Fiil if’al babındandır. Sülâsîsi نظر’dir. İf’al babı fiille ta’diye (geçişlilik), kesret, haynunet (zamanı gelmesi), sayruret, izale, zamana ve mekâna duhul, temkin (imkân sağlamak), vicdan (bir vasıf üzere bulmak) mutavaat (tef’il babının dönüşlülüğü), tariz (arz etmek, maruz bırakmak) manaları katar. Bazen de fiilin mücerret manasını ifade eder.
لَا يُخَفَّفُ عَنْهُمُ الْعَذَابُ وَلَا هُمْ يُنْظَرُونَ [Onların azabı hafifletilmez ve onların yüzüne bakılmaz.] Yani onların azabı sükûnet bulmaz ve onlara mühlet verilmez. اِنْظَار kelimesi ile اَلْاِمْهَال kelimesi arasındaki fark şudur: اِنْظَار, bir kişinin durumuna bakılması için kendisine mühlet verilmesidir. اَلْاِمْهَال ise teklif edilen işin kolaylaştırılması için kişiye mühlet vermektir. (Ömer Nesefî, et-Teysîr fi’t Tefsîr)خَالِد۪ينَ ف۪يهَاۚ لَا يُخَفَّفُ عَنْهُمُ الْعَذَابُ وَلَا هُمْ يُنْظَرُونَۙ
خَالِد۪ينَ, önceki ayetteki عَلَيْهِمْ zamirinden haldir. Hal anlamı zenginleştiren ıtnâb sanatıdır.

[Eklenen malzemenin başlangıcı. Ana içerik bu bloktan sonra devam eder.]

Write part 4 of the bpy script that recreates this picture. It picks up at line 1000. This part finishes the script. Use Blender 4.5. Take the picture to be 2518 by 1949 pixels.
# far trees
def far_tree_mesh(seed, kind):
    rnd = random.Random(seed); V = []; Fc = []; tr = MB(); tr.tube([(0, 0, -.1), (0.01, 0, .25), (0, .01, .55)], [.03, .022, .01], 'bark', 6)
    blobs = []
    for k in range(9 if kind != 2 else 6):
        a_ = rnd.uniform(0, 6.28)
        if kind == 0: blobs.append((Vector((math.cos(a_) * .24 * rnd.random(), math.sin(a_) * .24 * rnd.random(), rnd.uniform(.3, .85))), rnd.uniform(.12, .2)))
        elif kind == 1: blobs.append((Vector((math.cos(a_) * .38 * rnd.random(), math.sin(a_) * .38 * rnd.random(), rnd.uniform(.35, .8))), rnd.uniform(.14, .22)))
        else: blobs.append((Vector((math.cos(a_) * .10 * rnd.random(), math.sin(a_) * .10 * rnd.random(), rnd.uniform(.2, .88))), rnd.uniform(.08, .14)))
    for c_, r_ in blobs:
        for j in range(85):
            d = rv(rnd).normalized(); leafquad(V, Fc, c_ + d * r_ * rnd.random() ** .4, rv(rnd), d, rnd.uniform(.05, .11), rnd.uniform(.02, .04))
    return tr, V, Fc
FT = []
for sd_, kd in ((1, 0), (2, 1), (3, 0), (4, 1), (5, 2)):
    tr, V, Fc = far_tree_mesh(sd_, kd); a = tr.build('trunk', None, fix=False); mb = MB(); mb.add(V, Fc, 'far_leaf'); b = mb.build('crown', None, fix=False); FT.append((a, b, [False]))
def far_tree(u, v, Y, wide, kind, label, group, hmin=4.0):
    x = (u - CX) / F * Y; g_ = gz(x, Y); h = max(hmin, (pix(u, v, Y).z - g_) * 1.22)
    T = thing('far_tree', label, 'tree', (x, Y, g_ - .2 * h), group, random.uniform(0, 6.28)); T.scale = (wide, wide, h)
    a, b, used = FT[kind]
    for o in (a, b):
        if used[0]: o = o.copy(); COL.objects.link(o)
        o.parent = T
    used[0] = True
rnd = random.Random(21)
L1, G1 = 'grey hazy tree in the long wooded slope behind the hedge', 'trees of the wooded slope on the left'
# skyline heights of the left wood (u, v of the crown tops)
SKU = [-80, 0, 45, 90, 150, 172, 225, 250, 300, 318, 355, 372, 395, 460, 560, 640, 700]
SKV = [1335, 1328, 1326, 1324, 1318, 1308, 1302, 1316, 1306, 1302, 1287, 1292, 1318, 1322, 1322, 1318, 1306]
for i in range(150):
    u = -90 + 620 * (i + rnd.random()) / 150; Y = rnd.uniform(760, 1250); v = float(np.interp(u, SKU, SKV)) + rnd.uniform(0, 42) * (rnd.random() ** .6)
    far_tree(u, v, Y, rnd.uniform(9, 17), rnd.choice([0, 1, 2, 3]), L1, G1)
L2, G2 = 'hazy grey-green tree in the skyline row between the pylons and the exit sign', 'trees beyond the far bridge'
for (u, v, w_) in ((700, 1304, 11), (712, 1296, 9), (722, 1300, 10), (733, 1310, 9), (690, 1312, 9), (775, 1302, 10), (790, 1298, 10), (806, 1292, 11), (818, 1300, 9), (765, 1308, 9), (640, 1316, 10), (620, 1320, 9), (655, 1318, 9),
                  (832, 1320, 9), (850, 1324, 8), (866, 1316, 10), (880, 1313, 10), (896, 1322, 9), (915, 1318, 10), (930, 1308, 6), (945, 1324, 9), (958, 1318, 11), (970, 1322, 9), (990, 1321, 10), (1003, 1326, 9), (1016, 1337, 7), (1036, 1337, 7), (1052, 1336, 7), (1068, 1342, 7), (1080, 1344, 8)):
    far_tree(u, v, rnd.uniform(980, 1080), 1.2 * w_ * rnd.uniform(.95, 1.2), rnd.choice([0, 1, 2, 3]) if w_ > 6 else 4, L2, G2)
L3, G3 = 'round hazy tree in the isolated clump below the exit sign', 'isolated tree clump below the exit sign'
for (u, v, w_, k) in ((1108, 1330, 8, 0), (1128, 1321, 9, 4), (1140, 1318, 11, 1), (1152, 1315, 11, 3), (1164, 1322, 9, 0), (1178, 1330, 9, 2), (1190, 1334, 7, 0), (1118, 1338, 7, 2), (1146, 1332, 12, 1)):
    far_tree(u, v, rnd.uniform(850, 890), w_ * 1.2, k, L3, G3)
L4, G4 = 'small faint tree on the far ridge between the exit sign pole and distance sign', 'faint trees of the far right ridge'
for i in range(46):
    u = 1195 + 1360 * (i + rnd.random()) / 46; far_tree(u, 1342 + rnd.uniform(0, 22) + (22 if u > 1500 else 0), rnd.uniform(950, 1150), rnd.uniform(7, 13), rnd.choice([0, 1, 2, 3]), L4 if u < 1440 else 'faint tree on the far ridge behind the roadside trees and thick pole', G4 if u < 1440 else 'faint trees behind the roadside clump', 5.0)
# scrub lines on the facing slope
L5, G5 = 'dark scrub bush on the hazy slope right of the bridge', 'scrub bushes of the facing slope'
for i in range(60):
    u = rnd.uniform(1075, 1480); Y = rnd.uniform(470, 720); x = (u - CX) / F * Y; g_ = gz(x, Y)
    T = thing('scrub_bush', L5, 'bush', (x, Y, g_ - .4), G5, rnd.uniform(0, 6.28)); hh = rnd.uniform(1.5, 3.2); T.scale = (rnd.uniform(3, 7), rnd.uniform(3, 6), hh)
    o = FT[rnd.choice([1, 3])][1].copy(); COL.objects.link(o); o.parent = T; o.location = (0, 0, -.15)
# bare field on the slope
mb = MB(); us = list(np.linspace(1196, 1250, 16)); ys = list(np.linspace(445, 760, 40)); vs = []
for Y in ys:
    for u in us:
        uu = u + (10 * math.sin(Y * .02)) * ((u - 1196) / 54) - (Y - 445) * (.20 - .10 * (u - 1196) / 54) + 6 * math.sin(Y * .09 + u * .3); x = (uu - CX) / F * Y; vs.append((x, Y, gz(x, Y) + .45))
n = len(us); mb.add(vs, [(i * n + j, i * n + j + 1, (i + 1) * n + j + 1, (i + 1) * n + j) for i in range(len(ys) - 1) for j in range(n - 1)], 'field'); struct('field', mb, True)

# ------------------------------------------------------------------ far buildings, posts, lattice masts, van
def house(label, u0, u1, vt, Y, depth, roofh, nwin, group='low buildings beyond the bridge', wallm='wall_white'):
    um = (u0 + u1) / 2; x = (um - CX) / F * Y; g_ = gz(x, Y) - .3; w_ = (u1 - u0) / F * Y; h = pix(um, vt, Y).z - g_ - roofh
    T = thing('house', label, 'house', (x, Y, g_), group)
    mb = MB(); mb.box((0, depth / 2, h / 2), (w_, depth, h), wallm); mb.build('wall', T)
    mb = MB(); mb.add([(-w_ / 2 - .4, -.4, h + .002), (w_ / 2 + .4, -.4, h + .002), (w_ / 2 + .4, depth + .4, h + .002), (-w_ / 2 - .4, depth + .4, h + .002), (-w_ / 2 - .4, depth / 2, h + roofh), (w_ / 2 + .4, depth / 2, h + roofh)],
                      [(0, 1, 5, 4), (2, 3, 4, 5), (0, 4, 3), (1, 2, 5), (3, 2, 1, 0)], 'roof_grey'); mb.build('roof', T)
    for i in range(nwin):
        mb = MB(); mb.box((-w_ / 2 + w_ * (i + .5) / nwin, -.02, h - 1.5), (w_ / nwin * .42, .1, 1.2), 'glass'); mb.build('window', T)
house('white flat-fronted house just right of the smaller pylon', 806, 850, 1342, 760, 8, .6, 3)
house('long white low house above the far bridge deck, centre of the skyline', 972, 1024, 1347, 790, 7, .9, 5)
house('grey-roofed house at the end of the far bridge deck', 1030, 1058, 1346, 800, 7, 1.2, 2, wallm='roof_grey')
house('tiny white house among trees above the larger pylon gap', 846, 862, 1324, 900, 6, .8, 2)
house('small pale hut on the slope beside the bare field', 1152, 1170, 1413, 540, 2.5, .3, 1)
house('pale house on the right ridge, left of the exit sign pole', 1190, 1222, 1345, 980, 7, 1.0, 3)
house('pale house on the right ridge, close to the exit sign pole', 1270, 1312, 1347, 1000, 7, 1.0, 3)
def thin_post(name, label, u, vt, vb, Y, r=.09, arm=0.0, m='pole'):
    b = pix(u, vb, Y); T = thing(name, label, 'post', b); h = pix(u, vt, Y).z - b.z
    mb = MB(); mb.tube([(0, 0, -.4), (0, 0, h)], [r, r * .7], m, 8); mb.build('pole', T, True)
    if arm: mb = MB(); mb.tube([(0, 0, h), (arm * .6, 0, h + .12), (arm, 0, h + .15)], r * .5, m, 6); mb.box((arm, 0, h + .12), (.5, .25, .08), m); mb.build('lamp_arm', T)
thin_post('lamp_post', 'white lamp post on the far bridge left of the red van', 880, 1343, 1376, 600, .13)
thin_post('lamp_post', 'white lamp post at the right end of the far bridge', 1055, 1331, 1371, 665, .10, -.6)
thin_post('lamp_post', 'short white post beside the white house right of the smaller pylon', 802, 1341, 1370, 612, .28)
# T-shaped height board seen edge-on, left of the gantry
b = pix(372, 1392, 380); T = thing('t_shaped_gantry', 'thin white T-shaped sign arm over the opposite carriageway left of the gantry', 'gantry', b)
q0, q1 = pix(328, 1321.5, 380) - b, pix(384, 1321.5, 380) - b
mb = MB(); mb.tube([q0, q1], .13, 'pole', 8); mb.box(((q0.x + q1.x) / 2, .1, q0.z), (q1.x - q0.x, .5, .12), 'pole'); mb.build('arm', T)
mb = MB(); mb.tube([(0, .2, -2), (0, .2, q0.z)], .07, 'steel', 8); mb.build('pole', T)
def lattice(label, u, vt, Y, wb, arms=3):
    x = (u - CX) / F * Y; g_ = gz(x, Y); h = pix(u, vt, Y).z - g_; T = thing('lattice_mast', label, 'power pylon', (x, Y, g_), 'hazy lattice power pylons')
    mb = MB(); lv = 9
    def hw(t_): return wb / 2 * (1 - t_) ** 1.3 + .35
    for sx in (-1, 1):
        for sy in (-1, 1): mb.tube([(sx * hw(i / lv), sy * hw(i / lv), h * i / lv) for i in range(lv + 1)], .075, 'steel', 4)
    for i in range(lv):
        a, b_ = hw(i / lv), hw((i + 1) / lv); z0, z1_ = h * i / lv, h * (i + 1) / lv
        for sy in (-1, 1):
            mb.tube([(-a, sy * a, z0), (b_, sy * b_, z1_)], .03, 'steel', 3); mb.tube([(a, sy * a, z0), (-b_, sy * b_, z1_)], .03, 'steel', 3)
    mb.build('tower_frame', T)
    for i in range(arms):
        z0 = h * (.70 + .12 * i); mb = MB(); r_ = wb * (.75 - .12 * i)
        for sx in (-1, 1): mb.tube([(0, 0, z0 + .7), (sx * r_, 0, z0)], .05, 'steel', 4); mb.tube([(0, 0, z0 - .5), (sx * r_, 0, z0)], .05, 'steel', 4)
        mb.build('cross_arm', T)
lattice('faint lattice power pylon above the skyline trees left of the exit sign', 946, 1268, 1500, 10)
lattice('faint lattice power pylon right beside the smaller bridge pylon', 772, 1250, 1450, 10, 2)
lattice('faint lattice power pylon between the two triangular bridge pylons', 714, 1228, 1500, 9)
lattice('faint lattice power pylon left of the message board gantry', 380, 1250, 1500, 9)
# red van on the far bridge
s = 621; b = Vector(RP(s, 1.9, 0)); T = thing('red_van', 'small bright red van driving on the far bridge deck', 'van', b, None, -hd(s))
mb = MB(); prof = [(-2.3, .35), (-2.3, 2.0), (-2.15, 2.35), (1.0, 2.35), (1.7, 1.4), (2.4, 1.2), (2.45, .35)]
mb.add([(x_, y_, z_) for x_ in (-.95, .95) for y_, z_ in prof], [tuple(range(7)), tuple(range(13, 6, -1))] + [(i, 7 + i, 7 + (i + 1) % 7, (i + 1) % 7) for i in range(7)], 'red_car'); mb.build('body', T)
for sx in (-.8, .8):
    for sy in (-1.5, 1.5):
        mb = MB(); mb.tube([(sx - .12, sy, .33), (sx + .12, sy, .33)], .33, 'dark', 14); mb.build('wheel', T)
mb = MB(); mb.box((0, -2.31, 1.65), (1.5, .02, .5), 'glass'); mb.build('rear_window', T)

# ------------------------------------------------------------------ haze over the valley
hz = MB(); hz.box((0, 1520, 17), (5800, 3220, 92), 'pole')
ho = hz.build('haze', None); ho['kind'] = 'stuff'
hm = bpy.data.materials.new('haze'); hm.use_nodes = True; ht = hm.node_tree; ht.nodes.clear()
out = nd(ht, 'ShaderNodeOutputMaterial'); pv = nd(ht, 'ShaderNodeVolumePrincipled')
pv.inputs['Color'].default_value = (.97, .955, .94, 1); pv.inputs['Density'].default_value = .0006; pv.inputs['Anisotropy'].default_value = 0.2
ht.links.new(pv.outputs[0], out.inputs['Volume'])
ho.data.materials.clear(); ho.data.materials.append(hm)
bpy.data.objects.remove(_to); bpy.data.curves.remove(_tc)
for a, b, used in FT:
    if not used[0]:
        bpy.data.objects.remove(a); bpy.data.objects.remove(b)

ف۪يهَاۚ ’daki zamir lanete aittir. Onlar lanetin içinde ebedi kalacaklardır. Bu ifadedeki ف۪ harfinde zarfiyyet anlamı dolayısıyla istiare vardır. Onları her yönden kuşattığını mübalağalı bir şekilde ifade etmek için lanet, içi olan bir nesneye benzetilmiştir. Câmi’, her ikisindeki mutlak irtibattır.
İstînâfiyye olarak fasılla gelen menfi muzari fiil sıygasındaki لَا يُخَفَّفُ عَنْهُمُ الْعَذَابُ cümlesi faide-i haber ibtidaî kelamdır. Car mecrur عَنْهُمُ, azabın onlara olduğunu vurgulamak üzere failin önüne geçmiştir. Bu, takdim-tehir sanatıdır.
Makabline وَ ’la atfedilmiş وَلَا هُمْ يُنْظَرُونَۙ cümlesi faide-i haber inkârî kelamdır. Takdim edilmiş müsnedün ileyhten önce nefy harfinin gelmesi tahsis ifade etmiştir. Ayrıca müsnedin muzari fiil sıygasında cümle olarak gelmesi hükmü takviye, hudûs, teceddüt ve zem makamı olması sebebiyle de istimrar ifade eder. Muzari fiildeki tecessüm özelliği sayesinde olay muhatabın muhayyilesinde canlanır. Bu da konunun daha iyi kavranmasına yardımcı olur.
يُنْظَرُونَۙ fiili meçhul bina edilerek failin aşikâr olduğu bu durumda, mef’ûle dikkat çekilmiştir.
خَالِد۪ينَ ف۪يهَاۚ [Orada (ebedi) kalıcıdırlar.] sözünden sonra azabın hafifletilmeyeceğinin söylenmesi tetmim ıtnâbıdır.